El 14 de febrero, en la sede de la Academia de Ciencias Políticas y Sociales, el Observatorio Venezolano de Prisiones, con su eficiente director, Humberto Prado, presentó una nueva obra con la colaboración de distinguidos “penalistas” –que no dan pena– sobre un tema crucial que, en definitiva, constituye la clave para entender la tragedia carcelaria venezolana, que no se resuelve con leyes, ni con ministerios, ni con el enunciado de buenas intenciones que constituyen el empedrado del infierno: “El retardo procesal le roba la vida al ser humano”.

Desde hace décadas el porcentaje de presos “sometidos a proceso” alcanza 75%, siendo una minoría la de los “condenados” por una sentencia firme.

Esta inversión del sistema penitenciario teóricamente hace referencia a quienes cumplen una condena impuesta por un tribunal y la sociedad aspira a reinsertarlos en su seno, cumplida una sanción, que debe ser rehabilitadora y ejemplarizante, siendo lo lógico que quienes están sometidos a proceso, cuya inocencia se presume, se encuentren recluidos, cuando ello es indispensable, en internados judiciales, a la espera de la sentencia.

Esto no ocurre en Venezuela. Las penas con las que se amenaza la comisión de un delito no se imponen y, sencillamente, el sistema penal “vigente”, al margen de la ley, utiliza el “proceso” como pena, manteniendo, sine die, a los procesados en edificaciones para condenados o en retenes policiales que se han convertido en cámaras de torturas y de degradación humana, a la par de los establecimientos “oficiales” de cumplimiento de penas, en manos de pranes que se rigen por sus propias reglas y con el “único” beneficio alternativo de la sujeción a medidas sustitutivas arbitrarias  que excluyen al procesado de la vida ciudadana, forzándolo al exilio o imponiéndole otras medidas violatorias de sus derechos.
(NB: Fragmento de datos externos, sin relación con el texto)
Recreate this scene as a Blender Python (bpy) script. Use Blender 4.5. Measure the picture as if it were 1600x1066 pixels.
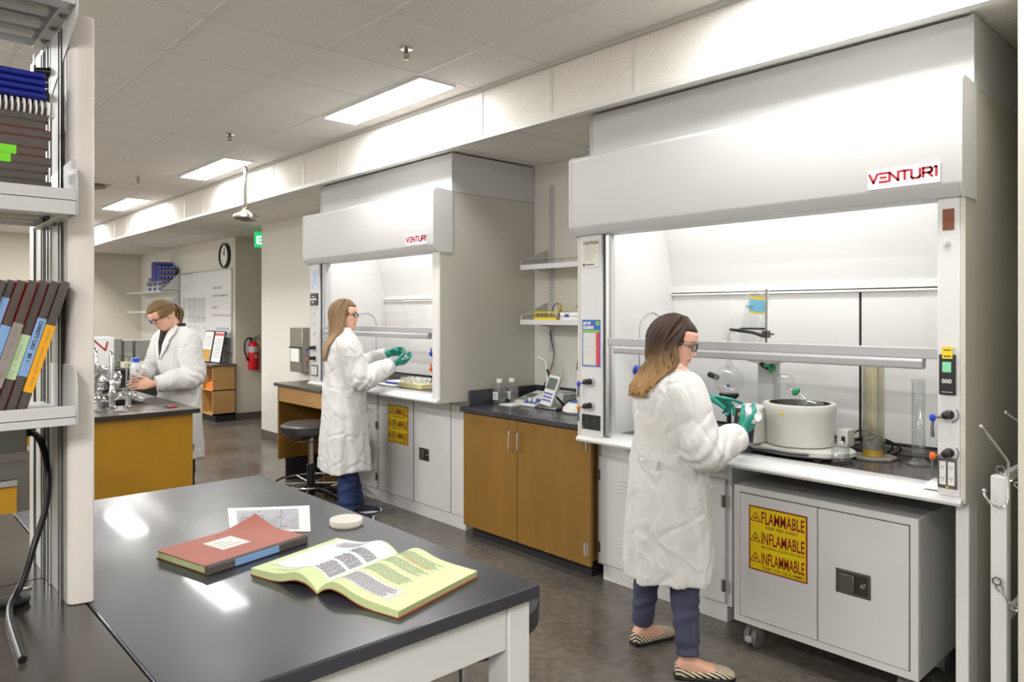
import bpy, bmesh, math, random
import numpy as np
from mathutils import Vector, Matrix, Euler, noise as mnoise
from mathutils.kdtree import KDTree

for o in list(bpy.data.objects): bpy.data.objects.remove(o)
SC = bpy.context.scene
COL = SC.collection
PI = math.pi
R = math.radians

# ---------------------------------------------------------------- camera
# level camera, eye 1.56 m above the floor; focal length and drop of the horizon as in the photograph
CAM_H = 1.56
FPX = 1139.0
YAW = math.atan2(1040.0, 1139.0)          # the hood wall runs along +Y
cd = bpy.data.cameras.new('camera')
cam = bpy.data.objects.new('camera', cd); COL.objects.link(cam)
cam.location = (0, 0, CAM_H)
cam.rotation_euler = (R(90), 0, -YAW)
cd.sensor_width = 36.0
cd.lens = FPX / 1600.0 * 36.0
cd.shift_y = -(533.0 - 490.0) / 1600.0
cd.clip_start = 0.02; cd.clip_end = 100
SC.camera = cam

# ---------------------------------------------------------------- world, exposure
w = bpy.data.worlds.new('world'); SC.world = w; w.use_nodes = True
w.node_tree.nodes['Background'].inputs[0].default_value = (0.80, 0.86, 1.0, 1)
w.node_tree.nodes['Background'].inputs[1].default_value = 0.4
SC.view_settings.view_transform = 'Standard'
SC.view_settings.look = 'None'
SC.view_settings.gamma = 1.0
SC.view_settings.use_curve_mapping = False
SC.view_settings.exposure = -0.38
SC.cycles.caustics_reflective = False
SC.cycles.caustics_refractive = False
SC.cycles.sample_clamp_indirect = 5.0

def area_light(name, loc, sx, sy, power, color=(1, 1, 1), rot=(0, 0, 0), parent=None, spread=180):
    l = bpy.data.lights.new(name, 'AREA'); l.shape = 'RECTANGLE'; l.size = sx; l.size_y = sy
    l.energy = power; l.color = color; l.spread = R(spread)
    o = bpy.data.objects.new(name, l); COL.objects.link(o)
    o.location = loc; o.rotation_euler = rot
    o.visible_camera = True
    if parent: o.parent = parent; o.location = Vector(loc) - rootloc(parent)
    return o

# ---------------------------------------------------------------- helpers
def rootloc(o):
    v = Vector((0, 0, 0))
    while o is not None:
        v += Vector(o.location); o = o.parent
    return v

class MB:
    """collects shapes as one mesh"""
    def __init__(s): s.v = []; s.f = []; s.m = []; s.sm = []
    def add(s, vs, fs, m=0, smooth=False):
        b = len(s.v); s.v += [tuple(map(float, p)) for p in vs]
        for f in fs: s.f.append(tuple(b + i for i in f)); s.m.append(m); s.sm.append(smooth)
        return s
    def box(s, x0, x1, y0, y1, z0, z1, m=0):
        if x0 > x1: x0, x1 = x1, x0
        if y0 > y1: y0, y1 = y1, y0
        if z0 > z1: z0, z1 = z1, z0
        vs = [(x, y, z) for z in (z0, z1) for y in (y0, y1) for x in (x0, x1)]
        return s.add(vs, [(0, 2, 3, 1), (4, 5, 7, 6), (0, 1, 5, 4), (2, 6, 7, 3), (0, 4, 6, 2), (1, 3, 7, 5)], m)
    def prism(s, poly, axis, a0, a1, m=0, smooth=False):
        """poly: 2D outline; axis 'x': (y,z) pts, 'y': (x,z) pts, 'z': (x,y) pts"""
        def P(p, a): return {'x': (a, p[0], p[1]), 'y': (p[0], a, p[1]), 'z': (p[0], p[1], a)}[axis]
        n = len(poly); A = sum(poly[i][0]*poly[(i+1) % n][1]-poly[(i+1) % n][0]*poly[i][1] for i in range(n))
        if A < 0: poly = poly[::-1]
        if a0 > a1: a0, a1 = a1, a0
        vs = [P(p, a0) for p in poly] + [P(p, a1) for p in poly]
        fs = []
        flip = axis == 'y'
        lo = tuple(range(n))[::-1]; hi = tuple(range(n, 2*n))
        fs = [lo, hi] + [(i, (i+1) % n, n+(i+1) % n, n+i) for i in range(n)]
        if flip: fs = [f[::-1] for f in fs]
        b = len(s.v); s.v += vs
        for k, f in enumerate(fs): s.f.append(tuple(b+i for i in f)); s.m.append(m); s.sm.append(smooth and k > 1)
        return s
    def loft(s, rings, m=0, smooth=True, cap=True, closed=True):
        n = len(rings[0]); vs = [p for r in rings for p in r]; fs = []
        for k in range(len(rings)-1):
            for i in range(n if closed else n-1):
                j = (i+1) % n; fs.append((k*n+i, k*n+j, (k+1)*n+j, (k+1)*n+i))
        if cap and closed: fs += [tuple(range(n))[::-1], tuple(range((len(rings)-1)*n, len(rings)*n))]
        return s.add(vs, fs, m, smooth)
    def tube(s, pts, r, n=8, m=0, cap=True, up=None):
        pts = [Vector(p) for p in pts]; N = len(pts)
        rs = r if isinstance(r, (list, tuple)) else [r]*N
        rings = []; prev = None
        for i, p in enumerate(pts):
            t = (pts[min(i+1, N-1)] - pts[max(i-1, 0)]).normalized()
            if prev is None:
                a = Vector((0, 0, 1)) if abs(t.z) < .9 else Vector((1, 0, 0))
                if up is not None: a = Vector(up)
                u = t.cross(a).normalized()
            else:
                u = (prev - t*prev.dot(t)).normalized()
            prev = u; q = t.cross(u)
            ri = rs[i]
            ra, rb = (ri if isinstance(ri, tuple) else (ri, ri))
            rings.append([p + u*(ra*math.cos(2*PI*k/n)) + q*(rb*math.sin(2*PI*k/n)) for k in range(n)])
        return s.loft(rings, m, True, cap)
    def cyl(s, p0, p1, r0, r1=None, n=20, m=0):
        return s.tube([p0, p1], [r0, r0 if r1 is None else r1], n, m)
    def lathe(s, prof, c=(0, 0, 0), n=28, m=0, axis=None, cap=True):
        """prof: (radius, height) from bottom; about z through c or along axis"""
        c = Vector(c)
        M = Matrix.Identity(3)
        if axis is not None: M = Vector((0, 0, 1)).rotation_difference(Vector(axis).normalized()).to_matrix()
        rings = [[c + M @ Vector((max(r, 1e-5)*math.cos(2*PI*k/n), max(r, 1e-5)*math.sin(2*PI*k/n), z)) for k in range(n)] for r, z in prof]
        return s.loft(rings, m, True, cap)
    def ell(s, c, r, n=16, k=10, m=0, rot=None):
        c = Vector(c); r = r if isinstance(r, (tuple, list)) else (r, r, r)
        rings = []
        for i in range(k+1):
            a = -PI/2 + PI*i/k; a = max(min(a, PI/2-1e-3), -PI/2+1e-3)
            rg = []
            for j in range(n):
                b = 2*PI*j/n; q = Vector((r[0]*math.cos(a)*math.cos(b), r[1]*math.cos(a)*math.sin(b), r[2]*math.sin(a)))
                if rot is not None: q = rot @ q
                rg.append(c+q)
            rings.append(rg)
        return s.loft(rings, m, True)
    def grid(s, fn, nu, nv, m=0, smooth=True):
        vs = [fn(i/nu, j/nv) for j in range(nv+1) for i in range(nu+1)]
        fs = [(j*(nu+1)+i, j*(nu+1)+i+1, (j+1)*(nu+1)+i+1, (j+1)*(nu+1)+i) for j in range(nv) for i in range(nu)]
        return s.add(vs, fs, m, smooth)
    def xf(s, M, i0=0):
        for i in range(i0, len(s.v)): s.v[i] = tuple(M @ Vector(s.v[i]))
        return s
    def mesh(s, name):
        me = bpy.data.meshes.new(name); me.from_pydata(s.v, [], s.f)
        me.polygons.foreach_set('material_index', s.m); me.polygons.foreach_set('use_smooth', s.sm)
        me.update(); return me

def O(name, mb, mat, parent=None, bevel=0.0, local=False, seg=2, label=None, fixn=True):
    """link a mesh as one object; coordinates are world unless local"""
    if parent is not None and not local:
        off = rootloc(parent); mb.v = [tuple(Vector(p)-off) for p in mb.v]
    me = mb.mesh(name) if isinstance(mb, MB) else mb
    for mm in (mat if isinstance(mat, (list, tuple)) else [mat]): me.materials.append(mm)
    me.update()
    if fixn:
        bm = bmesh.new(); bm.from_mesh(me); bmesh.ops.recalc_face_normals(bm, faces=bm.faces); bm.to_mesh(me); bm.free()
    if name not in ('hair', 'foil'): me.set_sharp_from_angle(angle=R(38))
    o = bpy.data.objects.new(name, me); COL.objects.link(o)
    if parent is not None: o.parent = parent
    if bevel:
        b = o.modifiers.new('bevel', 'BEVEL'); b.width = bevel; b.segments = seg; b.limit_method = 'ANGLE'; b.angle_limit = R(35)
        b.harden_normals = False
    if label: o['label'] = label
    return o

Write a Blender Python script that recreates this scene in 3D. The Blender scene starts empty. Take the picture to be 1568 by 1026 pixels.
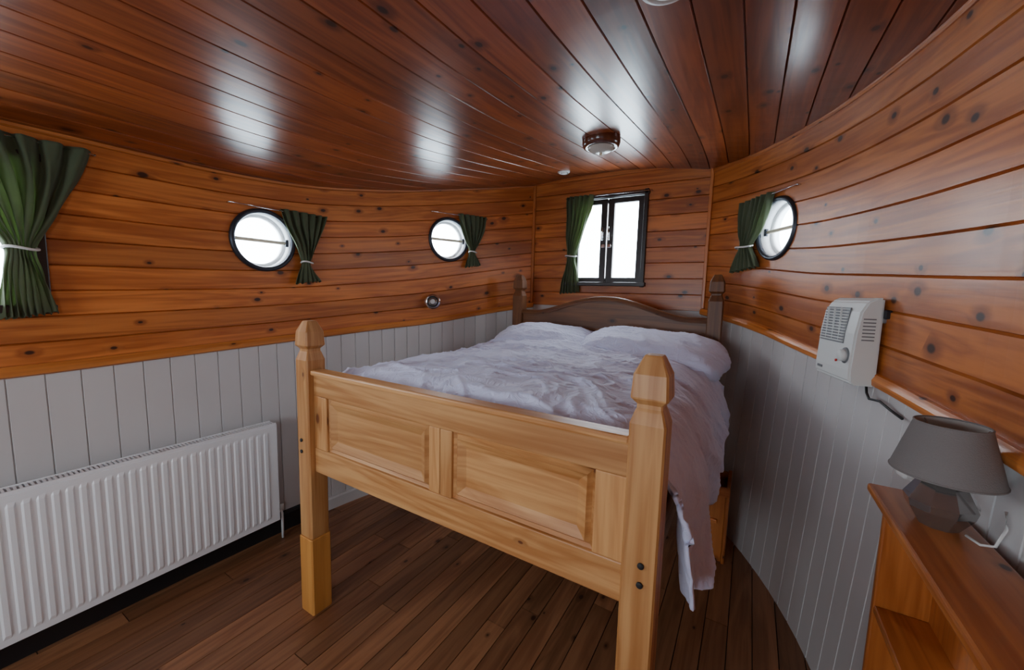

El panorama carcelario venezolano es verdaderamente dramático y ninguna medida efectiva se ha tomado, dado que la falta de preparación de los jueces, salvo muy contadas excepciones, la ausencia de una carrera judicial, las carencias de la Fiscalía y el poder policial, se han encargado de constituir un tenebroso aparato de injusticia dependiente del Ejecutivo, que se ha propuesto y  ha conseguido que el terror de un proceso penal, manipulado  por el Ejecutivo, sirva como instrumento eficaz para ejercer la persecución selectiva de quienes son definidos como “enemigos” del sistema y deben pagar por su marginalidad social o por su condición de disidentes políticos.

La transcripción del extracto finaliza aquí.